With its low self-esteem and high urban blight, Hartford is the ultimate underdog city. Sad City Hartford documents the joys, sorrows and eccentricities of New England's Rising Star.

Friday, July 16, 2010

Anti-Violence Rally on Mather Street

Yesterday, we went to (and video recorded) the anti-violence rally on Mather Street. The event was organized by Mothers United Against Violence and hosted by the sweaty Rev. Henry Brown. The event also featured several other speakers including Pastor J. Stan “That Guy I Always See Talking Really Close to the Camera on Public Access TV” McCauley.

While the event was sparsely attended (at one point there were more reporters than citizens), it was a step in the right direction.

Ordinarily when a cop gets shot in the line of duty, it’s viewed as a sign off pervasive lawlessness within the community. Ever since Saturday night’s shooting there has been very little said about it within the community.

A few observations:
  • As the rally took place, watching the passersby was fascinating. People mostly looked at the event as either foreign invasion or something to laugh at. Only about one in ten stopped to join the group. We wish we had a second camera going to capture that.
  • The rally had a significant police presence and the organizers did a very good job in making them a part of the discussion and highlighting the fact that they are part of the community.
  • While we applaud Rev. Brown and company for putting the event together, can they lay off the religion just a little bit? Just a little? Please? We really don’t think that praying is a solution onto itself. (We’ll save the atheist rant for a more appropriate time and place.)
  • Can someone get the guy who is running for NAACP president Red Bull? He has about as much energy and charisma as a roll of wet toilet paper.
  • Again, while it may not be perfect, at least they are doing something.
Here are video clips from the event yesterday.

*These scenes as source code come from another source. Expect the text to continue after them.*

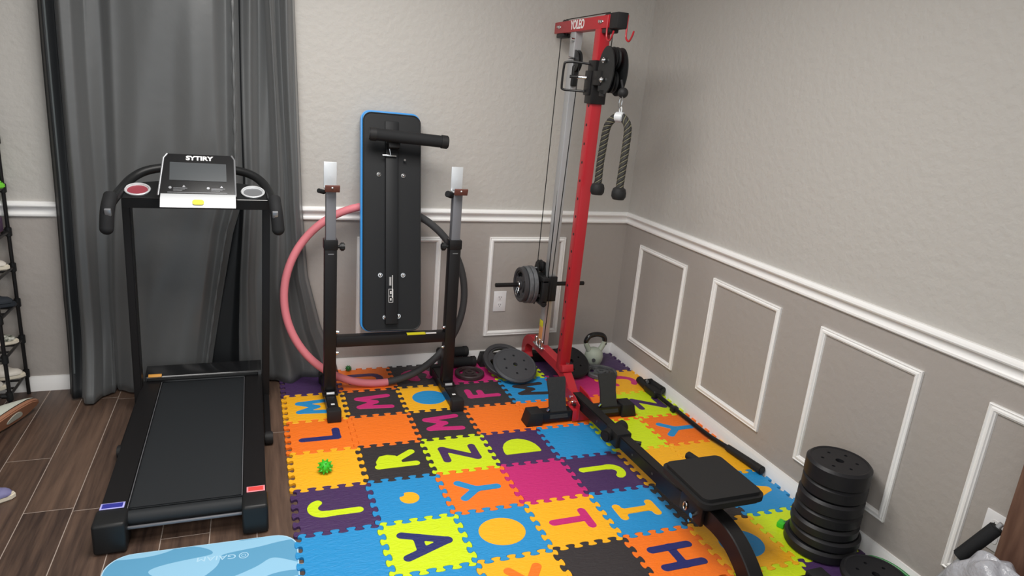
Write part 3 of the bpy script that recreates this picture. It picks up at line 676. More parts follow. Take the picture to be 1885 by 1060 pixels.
mb = MB(); mb.box((-.055, L - .238, .040), (.018, L - .230, .046), .002); mb.tube([(-.012, L - .234, .044), (-.02, L - .20, .05)], .003, seg=6); bpart('locking_pin', mb, M['chrome'])
mb = MB(); mb.cyl((.066, L - .25, .002), (.066, L - .25, .03), .006, seg=10); bpart('side_pin', mb, M['chrome'], ub)
mb = MB(); mb.box((-.001, .18, .0302), (.002, .30, .0308))
for k in range(3): mb.box((-.016 + k * .004, .245, .0302), (-.0145 + k * .004, .29, .0308))
for a, b in (((-.020, .155), (.004, .157)), ((-.020, .225), (.004, .227)), ((-.020, .188), (.004, .190)), ((-.020, .155), (-.018, .227)), ((.002, .155), (.004, .227)), ((-.011, .200), (-.005, .216)), ((-.011, .165), (-.005, .178))): mb.box((*a, .0302), (*b, .0308))
bpart('printed_label', mb, M['stick_w'], sp_, 'small white printed marks')
mb = MB(); mb.box((-.03, L - .20, .025), (.03, L - .15, .09), .005); bpart('roller_bracket', mb, M['blkmetal'])
r0, r1 = Vector((-.136, L - .140, .110)), Vector((.278, L - .158, .125)); d = (r1 - r0).normalized()
mb = MB(); mb.cyl(r0 + d * .03, r1 - d * .03, .0315, seg=28); ro = bpart('foam_roller', mb, M['foam'])
for p, q in ((r0, r0 + d * .042), (r1 - d * .042, r1)):
    mb = MB(); mb.cyl(p, q, .035, seg=28, bev=.005); bpart('end_cap', mb, M['rubber'], ro)

# ------------------------------------------------------------ hoop leaning on the wall behind the bench
hc0 = Vector((-1.648, -.285, .034)); tl = math.radians(10); R_ = .497
hy = Vector((0, math.sin(tl), math.cos(tl))); hc = hc0 + hy * R_ + Vector((.012, 0, 0))
hp = Thing('hula_hoop', 'large foam hoop, half pink and half charcoal, leaning behind the squat stand', 'hoop', hc0)
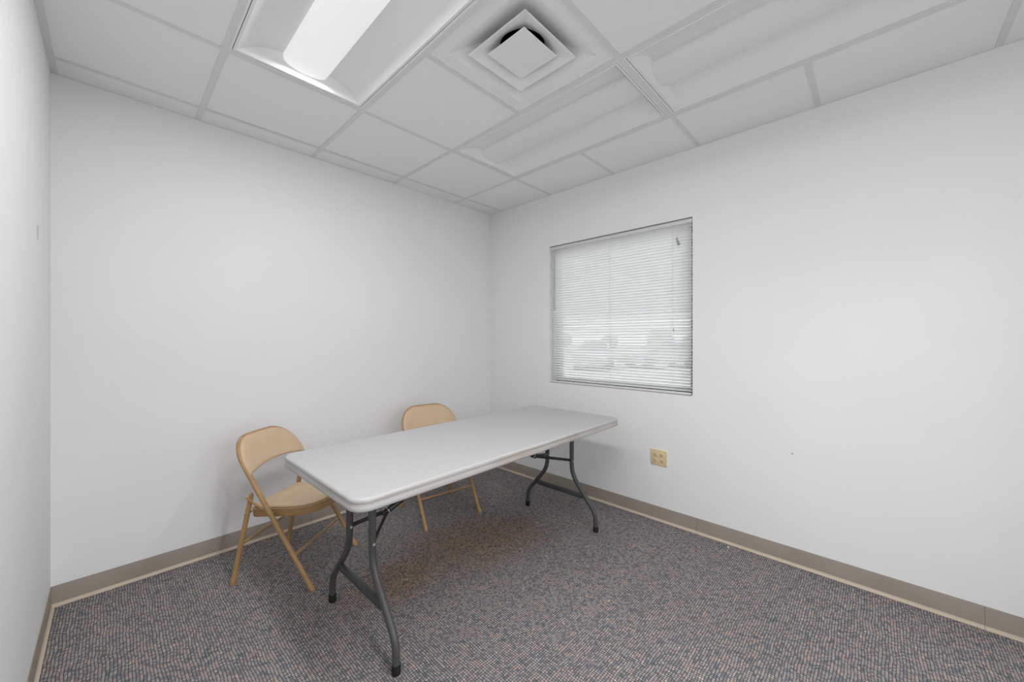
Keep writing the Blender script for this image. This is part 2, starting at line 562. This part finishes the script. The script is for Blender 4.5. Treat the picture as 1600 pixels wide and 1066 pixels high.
# ------------------------------------------------------------------ troffer lights (2 x 4 ft, basket lens in the middle)
def troffer(xc, yc, watts, label):
    lit = watts > 0
    root = empty('troffer_light', (xc, yc, H))
    tag(root, label, 'ceiling light', 'recessed troffer lights in the ceiling')
    hw, hl = G / 2 - 0.004, G - 0.004
    zf = 0.0018
    # outer frame, then a slightly proud door frame with a thin gap
    def ring(ax, ay, bx, by, z0, z1):
        bm = bmesh.new()
        o = [(ax, ay), (-ax, ay), (-ax, -ay), (ax, -ay)]
        n = [(bx, by), (-bx, by), (-bx, -by), (bx, -by)]
        R = [[bm.verts.new((x, y, z)) for x, y in p] for p, z in ((o, z1), (o, z0), (n, z0), (n, z1))]
        for a in range(4):
            for q in range(4):
                bm.faces.new((R[a][q], R[a][(q + 1) % 4], R[(a + 1) % 4][(q + 1) % 4], R[(a + 1) % 4][q]))
        return bm
    obj('frame', ring(hw, hl, hw - 0.0165, hl - 0.0165, zf, zf + 0.02), M['fixture'], root)
    dw, dl = hw - 0.0195, hl - 0.0195
    obj('gasket', ring(hw - 0.014, hl - 0.014, hw - 0.022, hl - 0.022, zf + 0.006, zf + 0.012), M['black_rubber'], root)
    obj('door_frame', ring(dw, dl, dw - 0.011, dl - 0.011, zf + 0.001, zf + 0.02), M['fixture'], root)
    iw, il = dw - 0.011, dl - 0.011
    zt, lw = 0.064, 0.098           # height of the lens seam, half width of the lens
    def endy(z):                     # sloped end caps
        return il - 0.034 * (z / zt)
    # side reflectors: shallow S from the door frame up to the lens
    for s in (-1, 1):
        bm = bmesh.new()
        prof = []
        for k in range(13):
            t = k / 12
            x = iw + (lw - iw) * t
            z = 0.004 + (zt - 0.004) * (math.sin(t * math.pi / 2) ** 0.9)
            prof.append((s * x, z))
        R = [[bm.verts.new((x, sy * endy(z), z)) for x, z in prof] for sy in (-1, 1)]
        for k in range(12):
            bm.faces.new((R[0][k], R[0][k + 1], R[1][k + 1], R[1][k]))
        obj('side_reflector', bm, M['fixture'], root, smooth=50)
    # lens basket
    bm = bmesh.new()
    prof = []
    for k in range(21):
        a = math.pi * k / 20
        prof.append((-lw * math.cos(a), zt - 0.040 * math.sin(a) ** 0.6))
    R = [[bm.verts.new((x, sy * endy(z), z)) for x, z in prof] for sy in (-1, 1)]
    for k in range(20):
        bm.faces.new((R[0][k], R[0][k + 1], R[1][k + 1], R[1][k]))
    obj('lens', bm, M['lens_on' if lit else 'lens_off'], root, smooth=60)
    # end caps
    for sy in (-1, 1):
        bm = bmesh.new()
        v = [bm.verts.new((x, sy * endy(z), z)) for x, z in ((-iw, 0.002), (iw, 0.002), (iw, zt + .002), (-iw, zt + .002))]
        bm.faces.new(v)
        obj('end_cap', bm, M['fixture'], root)
    # housing above
    bm = newbox(-hw, hw, -hl, hl, zt + 0.004, 0.12)
    obj('housing', bm, M['fixture'], root)
    if lit:
        L = bpy.data.lights.new('lamp_tubes', 'AREA')
        L.shape = 'RECTANGLE'
        L.size, L.size_y = 0.19, 1.08
        L.energy = watts
        L.color = (0.99, 0.995, 1.0)
        lo = bpy.data.objects.new('lamp_tubes', L)
        COL.objects.link(lo)
        lo.parent = root
        lo.location = (0, 0, 0.0225)
    return root
cxm = lambda i: (COLX[i] + COLX[i + 1]) / 2
troffer(cxm(3), ROWY[3], TROFFER_WATTS[0], 'switched on troffer light glowing white left of the square air vent')
troffer(cxm(1), ROWY[3], 0, 'switched off troffer light nearest the far corner, right of the square air vent')
troffer(cxm(1), ROWY[5], 0, 'switched off troffer light at the upper right, cut off by the picture edge')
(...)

  1. There are conversations going on. Their in the barbersops, beauty parlors, front porches, the pulpits in the storefront churches and other places that you and I are not privy to. These residents don't have visibility or any kind of profile so it's always annoying when people ask "Why doesn't the community condemn this?' Because they don't do it in the venues we are used to and using the same methods doesn't mean it isn't happening.

    This is a nice blog that I just discovered via Helen Ubinas' column in the Courant. I'll be visiting again.

  2. Prayer isn't going to stop the violence in Hartford. People need good meaningful jobs to provide stable lives for their children and to shield them from the forces that make crime and defiance arise. Families need to be able to function as effective an effective economic and personal support system. Youth need to have available, within walking distance, to productive and interesting activities. The generations must reintegrate so the young can learn from the old. This is achieved by political action to take control of government and its ability to leverage businesses to locate in neighborhoods where jobs are needed. Praying only slows this down.